Ausstellung im Museum der Kunstsammlungen in Bukarest

Parallel zum Zeitraum der rumänischen EU-Ratspräsidentschaft in der ersten Hälfte dieses Jahres finden derzeit in der rumänischen Hauptstadt verschiedene Veranstaltungen im Rahmen des rumänisch-französischen Kulturprojekts „Sezonul România-Fran]a 2019“ statt, welches vor allem die institutionelle Zusammenarbeit rumänischer und französischer Kulturinstitutionen im Blick hat. So ist seit Mitte April und noch bis Mitte Juli dieses Jahres im rechten Seitenflügel des Bukarester Museums der Kunstsammlungen in der Calea Victoriei 111 eine Ausstellung zu sehen, die im Jahre 2017 bereits im Pariser Centre Pompidou gezeigt wurde und nun als französisch-rumänische Koproduktion des Centre Pompidou gemeinsam mit dem Nationalmuseum der rumänischen Literatur in Bukarest und der Nationalgalerie Jeu de Paume in Paris in die rumänische Hauptstadt gekommen ist.
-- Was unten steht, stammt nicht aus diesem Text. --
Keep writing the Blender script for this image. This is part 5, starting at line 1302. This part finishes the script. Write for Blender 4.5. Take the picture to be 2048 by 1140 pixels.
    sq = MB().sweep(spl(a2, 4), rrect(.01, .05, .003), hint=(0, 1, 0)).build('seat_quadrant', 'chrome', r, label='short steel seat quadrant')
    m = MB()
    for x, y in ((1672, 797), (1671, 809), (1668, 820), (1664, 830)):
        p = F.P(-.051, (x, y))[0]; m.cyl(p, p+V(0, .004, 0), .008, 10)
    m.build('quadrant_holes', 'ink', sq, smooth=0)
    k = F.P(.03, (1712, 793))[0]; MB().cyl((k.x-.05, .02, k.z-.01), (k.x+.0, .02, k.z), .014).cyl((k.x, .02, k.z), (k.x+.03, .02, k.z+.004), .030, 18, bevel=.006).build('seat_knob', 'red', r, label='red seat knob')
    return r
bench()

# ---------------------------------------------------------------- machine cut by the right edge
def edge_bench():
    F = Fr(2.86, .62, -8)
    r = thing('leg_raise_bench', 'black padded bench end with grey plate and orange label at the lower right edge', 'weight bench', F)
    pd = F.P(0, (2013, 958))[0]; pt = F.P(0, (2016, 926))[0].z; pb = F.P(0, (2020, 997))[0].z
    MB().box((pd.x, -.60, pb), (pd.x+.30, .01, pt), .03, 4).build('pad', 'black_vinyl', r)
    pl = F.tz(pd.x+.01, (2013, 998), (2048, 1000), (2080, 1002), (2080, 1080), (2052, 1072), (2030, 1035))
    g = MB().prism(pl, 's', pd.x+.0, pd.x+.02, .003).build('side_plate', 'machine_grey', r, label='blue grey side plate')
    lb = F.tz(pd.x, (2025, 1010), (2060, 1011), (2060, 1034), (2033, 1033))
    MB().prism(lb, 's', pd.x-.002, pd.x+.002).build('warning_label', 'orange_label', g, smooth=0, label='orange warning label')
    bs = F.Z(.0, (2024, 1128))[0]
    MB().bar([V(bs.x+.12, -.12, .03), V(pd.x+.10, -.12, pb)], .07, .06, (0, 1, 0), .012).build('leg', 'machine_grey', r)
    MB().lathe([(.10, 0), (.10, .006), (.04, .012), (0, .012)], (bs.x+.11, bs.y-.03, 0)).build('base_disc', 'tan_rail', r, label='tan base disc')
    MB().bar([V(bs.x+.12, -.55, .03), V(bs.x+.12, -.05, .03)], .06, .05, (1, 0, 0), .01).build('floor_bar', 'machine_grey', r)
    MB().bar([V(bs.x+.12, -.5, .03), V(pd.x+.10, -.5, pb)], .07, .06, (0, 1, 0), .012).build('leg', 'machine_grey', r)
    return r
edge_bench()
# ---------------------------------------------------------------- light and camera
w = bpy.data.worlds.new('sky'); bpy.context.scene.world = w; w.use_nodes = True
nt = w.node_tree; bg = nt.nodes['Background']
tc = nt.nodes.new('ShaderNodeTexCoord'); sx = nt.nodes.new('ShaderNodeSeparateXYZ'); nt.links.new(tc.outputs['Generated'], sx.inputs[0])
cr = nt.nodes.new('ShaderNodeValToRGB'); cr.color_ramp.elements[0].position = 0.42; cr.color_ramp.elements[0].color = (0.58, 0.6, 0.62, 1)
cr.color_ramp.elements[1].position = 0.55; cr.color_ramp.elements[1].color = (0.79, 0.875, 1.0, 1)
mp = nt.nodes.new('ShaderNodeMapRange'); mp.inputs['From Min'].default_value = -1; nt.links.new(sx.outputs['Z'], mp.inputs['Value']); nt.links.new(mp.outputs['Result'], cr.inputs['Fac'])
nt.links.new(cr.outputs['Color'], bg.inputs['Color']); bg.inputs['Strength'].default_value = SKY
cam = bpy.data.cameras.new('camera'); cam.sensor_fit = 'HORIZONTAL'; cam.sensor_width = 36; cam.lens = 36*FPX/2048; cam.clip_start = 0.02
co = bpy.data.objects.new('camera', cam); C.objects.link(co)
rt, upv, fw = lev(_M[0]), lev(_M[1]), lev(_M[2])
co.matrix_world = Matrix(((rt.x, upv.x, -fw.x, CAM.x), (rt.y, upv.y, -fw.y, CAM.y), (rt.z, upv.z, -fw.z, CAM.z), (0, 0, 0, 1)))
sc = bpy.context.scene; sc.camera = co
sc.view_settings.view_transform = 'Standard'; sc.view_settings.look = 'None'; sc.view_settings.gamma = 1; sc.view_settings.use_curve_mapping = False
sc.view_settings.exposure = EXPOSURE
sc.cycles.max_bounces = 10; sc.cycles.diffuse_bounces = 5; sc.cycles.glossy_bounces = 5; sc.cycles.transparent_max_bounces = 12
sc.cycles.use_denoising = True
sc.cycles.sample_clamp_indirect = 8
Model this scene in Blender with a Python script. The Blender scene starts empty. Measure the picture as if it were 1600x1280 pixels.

In gewisser Weise widerspiegelt dies auch den Lebenslauf desjenigen Fotografen und Cineasten, dem diese Bukarester Ausstellung gewidmet ist. Eli Lotar. Mit vollem Namen Eliazar Lotar Teodorescu, war der Künstler der uneheliche Sohn des berühmten rumänischen Dichters Tudor Arghezi, welcher die Jahre vor Eli Lotars Geburt am 30. Januar 1905 noch als Mönch im Kloster Cernica verbracht hatte. Seine Kindheit und Jugend verlebte Eli Lotar dann in Bukarest, bevor er 1924 in seine Geburtsstadt Paris zurückkehrte und zwei Jahre später auch die französische Staatsbürgerschaft annahm.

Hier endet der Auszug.